→ **Prompt**
Transcribe the material from its first line onward, ending with the line that contains "return a / (np.linalg.norm(a) + 1e-9)" and adding nothing beyond it.

→ **Data**
————

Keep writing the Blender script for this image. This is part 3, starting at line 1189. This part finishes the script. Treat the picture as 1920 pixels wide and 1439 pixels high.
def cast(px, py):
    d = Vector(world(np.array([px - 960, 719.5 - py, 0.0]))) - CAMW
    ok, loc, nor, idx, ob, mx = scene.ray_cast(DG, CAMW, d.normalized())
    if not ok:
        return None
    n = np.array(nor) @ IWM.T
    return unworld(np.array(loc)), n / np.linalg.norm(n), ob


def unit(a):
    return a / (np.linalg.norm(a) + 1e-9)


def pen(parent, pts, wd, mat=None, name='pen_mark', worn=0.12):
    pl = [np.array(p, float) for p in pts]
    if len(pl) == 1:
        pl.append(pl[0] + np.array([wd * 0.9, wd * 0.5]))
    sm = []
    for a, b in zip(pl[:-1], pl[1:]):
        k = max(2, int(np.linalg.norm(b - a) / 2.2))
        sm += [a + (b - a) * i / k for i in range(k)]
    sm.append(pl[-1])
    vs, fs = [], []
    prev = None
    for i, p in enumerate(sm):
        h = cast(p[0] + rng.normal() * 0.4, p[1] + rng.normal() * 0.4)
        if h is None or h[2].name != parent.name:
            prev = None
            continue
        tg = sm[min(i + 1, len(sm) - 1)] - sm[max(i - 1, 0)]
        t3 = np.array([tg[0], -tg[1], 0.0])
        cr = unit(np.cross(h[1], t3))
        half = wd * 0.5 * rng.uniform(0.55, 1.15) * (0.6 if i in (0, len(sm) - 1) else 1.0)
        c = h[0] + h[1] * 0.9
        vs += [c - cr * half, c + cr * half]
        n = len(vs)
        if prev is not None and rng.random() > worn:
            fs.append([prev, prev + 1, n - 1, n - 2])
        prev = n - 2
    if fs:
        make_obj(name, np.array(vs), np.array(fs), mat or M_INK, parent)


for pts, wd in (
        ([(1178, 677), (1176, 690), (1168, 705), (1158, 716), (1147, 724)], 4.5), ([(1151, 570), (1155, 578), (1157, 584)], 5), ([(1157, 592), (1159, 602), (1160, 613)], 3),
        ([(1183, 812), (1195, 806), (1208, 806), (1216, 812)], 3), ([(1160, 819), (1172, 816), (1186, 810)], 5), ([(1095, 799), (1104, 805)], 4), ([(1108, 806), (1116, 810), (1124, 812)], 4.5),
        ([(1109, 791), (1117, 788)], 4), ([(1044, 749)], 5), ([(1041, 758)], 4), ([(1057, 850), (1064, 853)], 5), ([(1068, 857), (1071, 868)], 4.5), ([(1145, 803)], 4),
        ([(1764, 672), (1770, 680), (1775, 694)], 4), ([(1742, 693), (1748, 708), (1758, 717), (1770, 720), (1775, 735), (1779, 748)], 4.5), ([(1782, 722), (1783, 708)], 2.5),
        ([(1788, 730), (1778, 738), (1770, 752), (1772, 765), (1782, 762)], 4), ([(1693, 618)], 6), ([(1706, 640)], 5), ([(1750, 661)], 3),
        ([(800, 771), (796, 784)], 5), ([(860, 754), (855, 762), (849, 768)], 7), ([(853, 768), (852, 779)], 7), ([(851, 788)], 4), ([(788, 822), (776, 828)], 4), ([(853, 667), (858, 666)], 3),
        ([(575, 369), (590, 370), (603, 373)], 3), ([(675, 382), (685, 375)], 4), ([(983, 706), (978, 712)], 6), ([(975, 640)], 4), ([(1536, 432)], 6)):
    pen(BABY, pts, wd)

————

→ **Response to the exercise**
Keep writing the Blender script for this image. This is part 3, starting at line 1189. This part finishes the script. Treat the picture as 1920 pixels wide and 1439 pixels high.
def cast(px, py):
    d = Vector(world(np.array([px - 960, 719.5 - py, 0.0]))) - CAMW
    ok, loc, nor, idx, ob, mx = scene.ray_cast(DG, CAMW, d.normalized())
    if not ok:
        return None
    n = np.array(nor) @ IWM.T
    return unworld(np.array(loc)), n / np.linalg.norm(n), ob


def unit(a):
    return a / (np.linalg.norm(a) + 1e-9)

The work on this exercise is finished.